NIRBHAYA | ASHWATTHAMA | MOTHER COURAGE

Share:

Swapna-sandhani celebrates their silver jubilee this year — a milestone for an initially small band of youngsters, who pursued their commitment to autonomy by discovering off-the-beaten-track venues to break out of the perceived Bengali theatre circuit, and then, despite alignment with the political change that occurred in 2011, had the courage (unlike many others) to criticize and dissociate when their conscience demurred. To mark the special occasion, they have premiered two new productions: very significantly, of Brecht’s Mother Courage and Her Children titled Nirbhaya, and in keeping with that anti-war classic’s internecine conflict, of Manoj Mitra’s shorter drama, Ashwatthāmā.

As the world faces multiple dangerous military conflagrations between and within nations, plays like Mother Courage become important in increasing public awareness about the futility of aggression. By placing it during the Thirty Years’ War, and foreseeing the devastation of World War II, Brecht underlined the absurdity of Christian denominations fighting each other and the constant changing of flags as each side registers temporary victories. Against this larger backdrop, Mother Courage lives off the war, following and selling goods to soldiers; Brecht thereby targets capitalism, which flourishes under these conditions. Each time she haggles for a better deal, she loses one of her children, till left all alone to pull her wagon while hostilities continue.
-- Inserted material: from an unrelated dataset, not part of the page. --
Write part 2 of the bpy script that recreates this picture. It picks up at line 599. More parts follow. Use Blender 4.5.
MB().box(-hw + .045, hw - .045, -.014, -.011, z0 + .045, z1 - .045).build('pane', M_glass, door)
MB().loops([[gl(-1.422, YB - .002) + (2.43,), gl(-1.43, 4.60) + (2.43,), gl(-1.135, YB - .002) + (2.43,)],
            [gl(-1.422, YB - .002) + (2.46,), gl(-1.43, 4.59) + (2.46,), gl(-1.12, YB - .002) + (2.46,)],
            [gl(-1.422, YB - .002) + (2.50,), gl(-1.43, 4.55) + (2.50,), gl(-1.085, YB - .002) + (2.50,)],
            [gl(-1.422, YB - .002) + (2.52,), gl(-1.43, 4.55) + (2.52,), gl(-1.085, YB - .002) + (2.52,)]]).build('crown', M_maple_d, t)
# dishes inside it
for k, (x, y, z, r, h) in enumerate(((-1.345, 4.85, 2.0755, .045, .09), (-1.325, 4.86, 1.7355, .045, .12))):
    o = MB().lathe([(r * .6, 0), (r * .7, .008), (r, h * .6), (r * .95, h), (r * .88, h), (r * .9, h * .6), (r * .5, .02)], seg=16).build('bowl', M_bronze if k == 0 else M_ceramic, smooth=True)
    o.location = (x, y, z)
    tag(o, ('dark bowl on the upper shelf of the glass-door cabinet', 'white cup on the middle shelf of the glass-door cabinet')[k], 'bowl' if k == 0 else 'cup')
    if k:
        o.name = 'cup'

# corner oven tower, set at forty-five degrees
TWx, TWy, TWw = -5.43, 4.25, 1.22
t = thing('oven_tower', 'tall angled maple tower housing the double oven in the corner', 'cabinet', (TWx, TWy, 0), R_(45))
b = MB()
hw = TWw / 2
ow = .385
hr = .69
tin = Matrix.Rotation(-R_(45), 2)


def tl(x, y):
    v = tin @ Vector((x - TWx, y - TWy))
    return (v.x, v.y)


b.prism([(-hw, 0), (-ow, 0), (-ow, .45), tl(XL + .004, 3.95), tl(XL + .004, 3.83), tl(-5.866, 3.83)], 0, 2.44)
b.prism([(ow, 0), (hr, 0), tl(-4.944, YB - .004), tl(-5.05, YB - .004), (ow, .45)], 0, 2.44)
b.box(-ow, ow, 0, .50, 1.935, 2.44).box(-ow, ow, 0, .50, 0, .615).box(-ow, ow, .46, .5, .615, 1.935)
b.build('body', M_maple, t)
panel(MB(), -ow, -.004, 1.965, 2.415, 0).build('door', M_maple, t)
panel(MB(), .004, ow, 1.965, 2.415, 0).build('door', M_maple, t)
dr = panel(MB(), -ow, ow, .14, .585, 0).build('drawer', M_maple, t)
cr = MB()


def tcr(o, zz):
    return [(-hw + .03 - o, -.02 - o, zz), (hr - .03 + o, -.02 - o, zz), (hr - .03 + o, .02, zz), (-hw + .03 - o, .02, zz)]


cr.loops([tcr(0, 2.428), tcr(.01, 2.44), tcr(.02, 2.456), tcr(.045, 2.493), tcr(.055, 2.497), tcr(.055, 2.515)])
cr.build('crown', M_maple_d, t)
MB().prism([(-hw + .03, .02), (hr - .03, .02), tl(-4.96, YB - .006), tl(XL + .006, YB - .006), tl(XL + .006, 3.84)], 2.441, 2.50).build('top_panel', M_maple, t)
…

Ratan Kumar Das’s adaptation cleverly reverses Brecht’s stipulated “alienation effect”. He locates the text in contemporary India, with “Nirbhaya & Co.” blinking in LED lights. Although thus rejecting Brecht’s distancing of dramatic action in the past, he resorts to alienation by a framing device of Brecht himself and Ruth Berlau, his collaborator and photographer archivist, introducing, interrupting and concluding the play. Das should add to these interventions more of Brecht’s own ambivalence: the ironies that Brecht, sympathetic to Communism, did not consider the USSR as a safe haven when fleeing the Nazis, and his application for Austrian citizenship after the war. Other than that, Nirbhaya retains Brecht’s script relatively intact.

Koushik Sen directs immaculately. Avoiding the Indian predilection to sentimentalize “poor” Mother Courage, he ensures a cerebral approach for us to think, as Brecht wanted. Reshmi Sen puts her own acting prowess to serve this objective, depicting Nirbhaya forced to cope by survival instinct. Monalisa Pal as her speech-impaired daughter, Shankar Malakar as her impulsive elder son and Ali Akram Parvez as the honest younger son portray their parts individualistically. Nabonita Basu Majumder delivers “The Camp Follower’s Song” with panache, and Ashok Ghosh makes a dissolute cook. The priest, however, demands a more opportunistic characterization.

The final phase of the Kurukshetra carnage, which wiped out the next generation of cousins on both sides, forms the subject of Ashwatthāmā, in which Manoj Mitra showed the last of the Kauravas — the dying Duryodhan, Ashwatthama, his uncle Kripacharya and Kritavarma, the latter three undertaking the meaningless slaughter of the Pandava boys sleeping at night. Death stalks the bleak skeleton-strewn battlefield designed by Sanchayan Ghosh, where Riddhi Sen enacts an impressionable teenage hero misguided by his elders, Koushik Sen as Kritavarma egging him on to revenge, and a memorably restrained Surajit Bandyopadhyay as a Kripa sick of all the killing. The warriors’ costumes by Weavers Studio bring a welcome variety to Swapna-sandhani’s army uniforms, which often repeat camouflage fatigues in seeking immediate relevance.

We saw an English version of Mother Courage, too, by QTP (Mumbai,) one of the Aadyam Theatre productions of this year, brought here by Sangit Kala Mandir. Evidently sensitive directors think alike, in this case Quasar Thakore Padamsee, who rendered Eric Bentley’s translation scrupulously, even inventing a Brechtian subtitle, “Everybody loves a good war”. Most strikingly, he cast a team all of whom can sing, the prologue in chorus making a wonderful start. In spite of the fidelity, however, the spark was missing. Perhaps too respectful (though, like Koushik, he set it in India today), Quasar could not capitalize on the pervasive humour — Brecht maintained that to keep ordinary theatregoers engaged, one had to entertain them, and he employed sardonic wit for this purpose. And the stark white screens upstage gave too sanitized a look; besides, they rarely came into use.

Arundhati Nag’s outstanding performance in the lead defined this production, supported by her children (Bhavna Pani, Abhishek Krishnan, Junaid Khan). Like Reshmi Sen, she negated emotions and conveyed a weary pragmatism instead. Her wagon created a magnificent centrepiece, its diverse but functional parts meticulously fabricated by artist Abir Patwardhan.